鉛筆画を使い、空間を演出する作風で注目される橋本晶子。
細密でありながら変幻自在に変わっていくインスタレーションに興味を持っている方も多いでしょう。
今回は、橋本晶子の経歴と代表作を詳しく解説します。
1.橋本晶子とは
橋本晶子は、1988年生まれ東京在住の現代アーティストです。
2015年武蔵野美術大学大学院造形研究科修士課程日本画コースを修了し、現在は同大学の非常勤講師としても活躍しています。
細密に描かれる鉛筆画をメインに用いたインスタレーションが彼女の作風です。
単に、作品を空間に展示するだけでなく、入り込む光と影、設置する家具などを絶妙に取り込みながら空間の変化をも作品の一部として表現しています。
こうした制作方法を「風景を作る」と述べており、鑑賞者を「風景」の中に誘ってくれるような作風が特徴です。
彼女の作品は、2020年に開催された資生堂主催の公募展「第14回shiseido art egg」にてグランプリ賞を受賞しました。
また、2018年にはパリで個展を開くなど、国内外問わず活躍が期待されるアーティストです。
2.橋本晶子の代表作
続いては、橋本晶子の代表作を3つ紹介します。
2-1.Ask him
「Ask him」は、グランプリ賞を受賞した「第14回shiseido art egg」で審査対象となった作品です。
白で統一された空間に単色で描かれた鉛筆画を展示する橋本晶子ならではの作品となっています。
例えば、巨大なトレーシングペーパーに、まるで実際の窓にかけられているような透明なカーテンが描かれている一方で、何も描かれていない紙が空調で揺れるように展示され、鑑賞者は絵と空間を同時に体感できる点が大きな特徴です。
そのほか、作品のなかに描かれた植物のシルエットが、別の作品として表現されているという工夫もあり、空間全体が作品となっていることに気付かされます。
2-2.I saw it, it was yours.
2021年に制作された「I saw it, it was yours.」も、橋本晶子の作風である鉛筆画と空間を活かしたインスタレーション作品です。
薄暗い展示室の中に鉛筆画が飾られ、その空間に入り込む光と影が巧みに利用されています。
鉛筆画は、平面的に飾られるのではなく、意図的に折られたものや一部が隠されたものなど、立体的に展示されることで空間との繋がりをより感じられる作品です。
2-3.Yesterday’s story
「Yesterday’s story」は、パリにてレジデンスをした際に制作されました。

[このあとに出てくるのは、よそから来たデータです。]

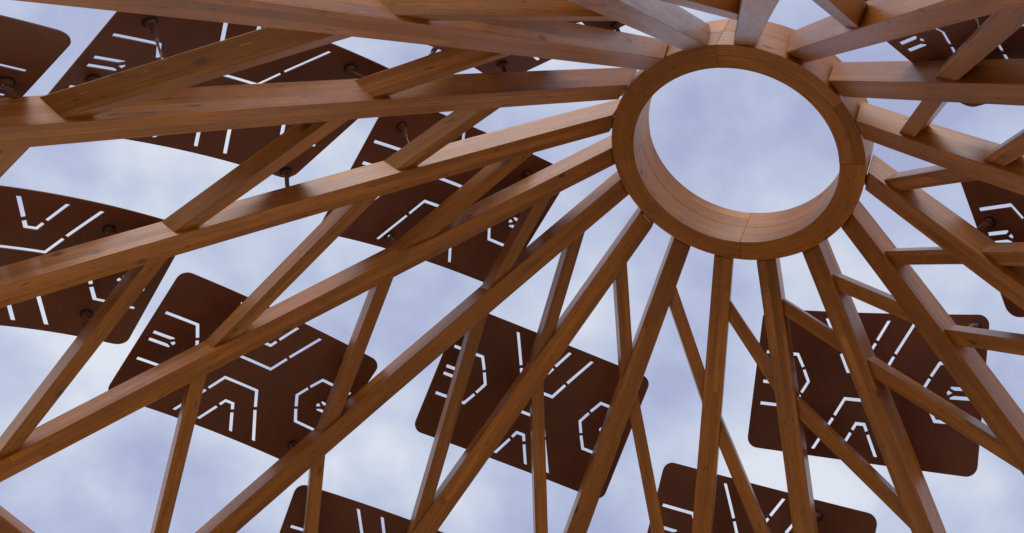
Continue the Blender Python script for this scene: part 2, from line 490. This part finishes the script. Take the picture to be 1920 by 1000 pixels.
ROLL = {0: -.20, 16: -.20, 1: -.05}        # braces of the upper left bays are turned a little about their length
for k1, k2, x1, x2 in BRACES:
    beam_between(k1, x1, k2, x2, BW, BD, BE, "diagonal_brace", M_BRACE, ROLL.get(k1, 0.0))
for k1, x1, k2, x2 in ((2, 4.45, 3, 4.50), (3, 4.455, 4, 4.30), (4, 4.30, 5, 4.6), (5, 4.55, 6, 4.6)):
    beam_between(k1, x1, k2, x2, BW, BD, BE, "horizontal_tie", M_BRACE)

# ---------------------------------------------------------------- ring of eight glued quarter segments
ring = empty("oculus_ring", RING_C, pavilion)
bpy.context.view_layer.update()
JOINTS = (-116.6, -25.0, 65.9, 153.6, 243.4)
for lay in range(2):
    z0, z1 = (0.0, RH / 2 - .0012) if lay == 0 else (RH / 2 + .0012, RH)
    for q in range(4):
        a0, a1 = R(JOINTS[q]), R(JOINTS[q + 1])
        ga = .0006
        n = 40
        ro, ri = (UNIT, RIN) if lay == 0 else (UNIT - .0015, RIN + .002)
        ri += (0.0, .0015, .0035, .001)[q]
        secs, ul = [], []
        for i in range(n + 1):
            a = a0 + ga + (a1 - a0 - 2 * ga) * i / n
            dr = RING_X * math.cos(a) + RING_Y * math.sin(a)
            secs.append([RING_C + dr * r + RING_N * z for r, z in ((ri, z0), (ro, z0), (ro, z1), (ri, z1))])
            ul.append((a - a0) * (UNIT + RIN) / 2)
        bm = sweep(secs, ul, (ro - ri, z1 - z0, ro - ri, z1 - z0))
        o = link("ring_segment", bm, M_RING, ring)
        bevel(o, .002, angle=50)

# ---------------------------------------------------------------- perforated panels
def stroke(pts, hw=.0128, flat0=None, flat1=None):
    """polygon round a polyline; flat0/flat1: cut that end along this direction instead of square"""
    P = [Vector(p) for p in pts]
    Lf, Rt = [], []
    for i, p in enumerate(P):
        if i == 0: d0 = d1 = (P[1] - P[0]).normalized()
        elif i == len(P) - 1: d0 = d1 = (P[-1] - P[-2]).normalized()
        else: d0, d1 = (P[i] - P[i - 1]).normalized(), (P[i + 1] - P[i]).normalized()
        n0, n1 = Vector((-d0.y, d0.x)), Vector((-d1.y, d1.x))
        m = (n0 + n1).normalized()
        off = m * (hw / max(.3, m.dot(n0)))
        fl = flat0 if i == 0 else flat1 if i == len(P) - 1 else None
        if fl is not None:
            fv = Vector(fl).normalized()
            s = fv.dot(n0)
            off = fv * (hw / s)
        Lf.append(p + off); Rt.append(p - off)
    return Lf + Rt[::-1]


def panel_slots():
    H = []
    flat = (1, 0)

    def add(pts, f0=None, f1=None):
        for sv in (1, -1):
            H.append(stroke([(x, y * sv) for x, y in pts], flat0=f0, flat1=f1))
    for su in (1, -1):
        q = lambda l: [(x * su, y) for x, y in l]
        add(q([(.845, .217), (.575, .217), (.517, .115)]))                                   # half hexagon
        for sv in (1,):
            H.append(stroke(q([(.508, .095), (.460, 0), (.508, -.095)])))
        add(q([(.362, .532), (.225, .272)]), flat)                                           # big V, small V
        add(q([(.148, .532), (.069, .372)]), flat)
        for sv in (1, -1):                                                                   # twin bars
            c = [(.845, .0335 + .0135), (.845, .0335 - .0135), (.700, .0335 - .0135), (.668, .0335 + .003), (.676, .0335 + .0135)]
            H.append([Vector((x * su, y * sv)) for x, y in c])
        H.append([Vector((x * su, y)) for x, y in ((.688, 0), (.656, .019), (.645, 0), (.656, -.019))])
    add([(.214, .248), (.145, .110), (-.145, .110), (-.214, .248)])
    add([(.058, .347), (.033, .296), (-.033, .296), (-.058, .347)])
    return H


def rounded_rect(w, h, r, n=8):
    P = []
    for cx, cy, a0 in ((w / 2 - r, h / 2 - r, 0), (-w / 2 + r, h / 2 - r, 90), (-w / 2 + r, -h / 2 + r, 180), (w / 2 - r, -h / 2 + r, 270)):
        for i in range(n + 1):
            a = R(a0 + 90 * i / n)
            P.append(Vector((cx + r * math.cos(a), cy + r * math.sin(a))))
    return P


def panel_flat():
    loops = [rounded_rect(1.83, 1.18, .085)] + panel_slots()
    allv = [v for l in loops for v in l]
    tris = tessellate_polygon([[Vector((v.x, v.y, 0)) for v in l] for l in loops])
    bm = bmesh.new()
    vs = [bm.verts.new((v.x * UNIT, v.y * UNIT, 0)) for v in allv]
    for t in tris:
        try: bm.faces.new([vs[i] for i in t])
        except ValueError: pass
    for i in range(-13, 14):
        x = i * .067 * UNIT
        bmesh.ops.bisect_plane(bm, geom=bm.verts[:] + bm.edges[:] + bm.faces[:], plane_co=(x, 0, 0), plane_no=(1, 0, 0))
    for i in range(-4, 5):
        y = i * .13 * UNIT + .003
        bmesh.ops.bisect_plane(bm, geom=bm.verts[:] + bm.edges[:] + bm.faces[:], plane_co=(0, y, 0), plane_no=(0, 1, 0))
    return bm


FLAT = panel_flat()
FLAT_MESH = bpy.data.meshes.new("flat_pattern")
FLAT.to_mesh(FLAT_MESH)
FLAT.free()
THICK = .006


def panel(key, label, studs):
    c, ux, vx, nx = (Vector(a) for a in PANELS[key][:4])
    kap, size = PANELS[key][4:6]
    at = lambda u, v, h=0.0: c + ux * u + vx * v + nx * (-kap * u * u / 2 + h)
    bm = bmesh.new()
    bm.from_mesh(FLAT_MESH)
    low = list(bm.faces)
    for v in bm.verts:
        u, w = v.co.x * size, v.co.y * size
        v.co = Vector((u, w, -kap * u * u / 2))
    r = bmesh.ops.extrude_face_region(bm, geom=low)
    for g_ in r['geom']:
        if isinstance(g_, bmesh.types.BMVert): g_.co.z += THICK
    mw = Matrix(((ux.x, vx.x, nx.x, c.x), (ux.y, vx.y, nx.y, c.y), (ux.z, vx.z, nx.z, c.z), (0, 0, 0, 1)))
    base = Matrix.Translation(c)
    bm.transform(Matrix.Translation(-c) @ mw)
    o = link("perforated_panel", bm, M_PANEL)
    o.location = c
    tag(o, label, "panel", "perforated panels above the timber roof")
    bpy.context.view_layer.update()
    for s in studs:
        u, v = s[0] * UNIT * size, s[1] * UNIT * size
        p = at(u, v)
        n = (nx + ux * (kap * u)).normalized()
        best = Vector(s[2]) if len(s) > 2 else min((q for l in TOPS for q in l), key=lambda q: (q - (p - n * .18)).length)
        if (best - p).length > .62: continue
        neck = p - n * .030
        d = (best - neck).normalized()
        L = (best - neck).length
        tl = min(.125, L * .55)
        bm = bmesh.new()                      # tube with its rounded end at the pivot
        tube(bm, neck, neck + d * tl, .0125, 18)
        bmesh.ops.create_uvsphere(bm, u_segments=14, v_segments=8, radius=.0135, matrix=Matrix.Translation(neck))
        so = link("standoff", bm, M_TUBE, o, smooth=False)
        bevel(so, .0015)
        bm = bmesh.new()
        tube(bm, p, p - n * .006, .034, 26)
        link("washer", bm, M_DARK, so)
        bm = bmesh.new()
        tube(bm, p - n * .006, p - n * .022, .025, 22, .022)
        side = n.orthogonal().normalized()
        tube(bm, neck - side * .024, neck + side * .024, .007, 8)
        link("swivel_head", bm, M_TUBE, so)
        bm = bmesh.new()
        tube(bm, p - n * .022 - side * .016, p - n * .031 - side * .016, .010, 6)
        link("bolt", bm, M_STEEL, so)
        bm = bmesh.new()
        tube(bm, neck + d * tl, neck + d * (tl + .009), .0100, 6)
        link("lock_nut", bm, M_STEEL, so)
        bm = bmesh.new()
        tube(bm, neck + d * (tl - .01), best - d * -.012, .0052, 10)
        link("rod", bm, M_STEEL, so)
    return o


# standoffs: place on the panel (long, short axis) and, where seen, the point on the timber they land on
panel('a', "brown slotted panel at lower left whose top left corner stands free in the sky",
      [(.67, -.42, (-.873, 5.531, 5.405)), (.65, .44, (-.798, 5.045, 5.761)), (-.15, .30)])
panel('b', "brown slotted panel in the lower middle, directly below the left half of the round opening",
      [(.75, .10), (-.65, -.45), (-.05, .45)])
panel('c', "brown slotted panel at lower right with all four rounded corners against the sky",
      [(.82, .50, (2.551, 3.397, 6.213)), (.55, .35), (.20, -.40), (-.20, .45)])
panel('d', "brown slotted panel cut by the bottom edge, below and right of the round opening",
      [(.45, .47, (2.348, 4.826, 5.688)), (.65, -.40)])
panel('e', "brown slotted panel showing only a strip at the bottom edge, left of the middle",
      [(-.50, -.45), (0, -.40), (.10, .05)])
panel('f', "brown slotted panel cut by the left edge at mid height, its curved top under sky",
      [(.45, .40, (-1.943, 3.836, 5.054)), (.57, -.36, (-2.1, 4.528, 4.883))])
panel('g', "brown slotted panel crossed by several beams just left of the round ring",
      [(-.69, .39, (-.808, 3.466, 6.2)), (.57, .42, (-.022, 3.9, 6.94)), (-.28, -.48, (-.708, 4.325, 6.266))])
panel('h', "large brown slotted panel behind the beams at upper left with four standoffs showing",
      [(-.72, .36, (-1.569, 2.357, 4.681)), (-.76, -.13, (-1.784, 2.488, 4.589)), (.56, .48, (-.958, 2.845, 5.757)), (.83, -.52, (-1.322, 3.713, 5.697))])
panel('i', "brown slotted panel in the top left corner showing one rounded corner",
      [(.80, .10, (-2.007, 2.614, 4.437))])
panel('j', "greyish brown panel corner peeping out between the two thick beams at top centre",
      [(.63, -.43, (-.397, 2.968, 6.451)), (-.29, -.52, (-.745, 2.584, 5.767)), (.84, .40, (.138, 2.668, 6.804))])
panel('k', "greyish brown slotted panel at top right behind a steep brace",
      [(.10, .20), (-.65, -.45)])
panel('l', "brown slotted panel cut by the right edge, a pale angular slot above its standoff",
      [(-.79, .12, (2.322, 2.818, 6.371)), (-.60, .45), (-.30, -.15)])
bpy.data.meshes.remove(FLAT_MESH)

滞在した部屋をそのまま展示空間としており、部屋にある小物や棚なども活かされています。
鉛筆画の線と実空間の線とが入り混じり、空間との関係性によって成り立つインスタレーション作品です。
暮らしの中で気に留めた光と影の関係性や、生活空間を感じながらじっくりと作り上げられています。
部屋の状態を把握している彼女だからこその表現といえるでしょう。
3.まとめ
今回は、橋本晶子の経歴と代表作について解説しました。
作品を展示して終わりではなく、展示することで生まれるストーリーを体感できる彼女のインスタレーション。
絵画と空間とを交互に鑑賞したり、絵画を含む空間全体をまとめて眺めたりと、長時間楽しむことができる作品といえます。
2022年にも作品展を開催しており、今後もさらなる活躍が期待されるでしょう。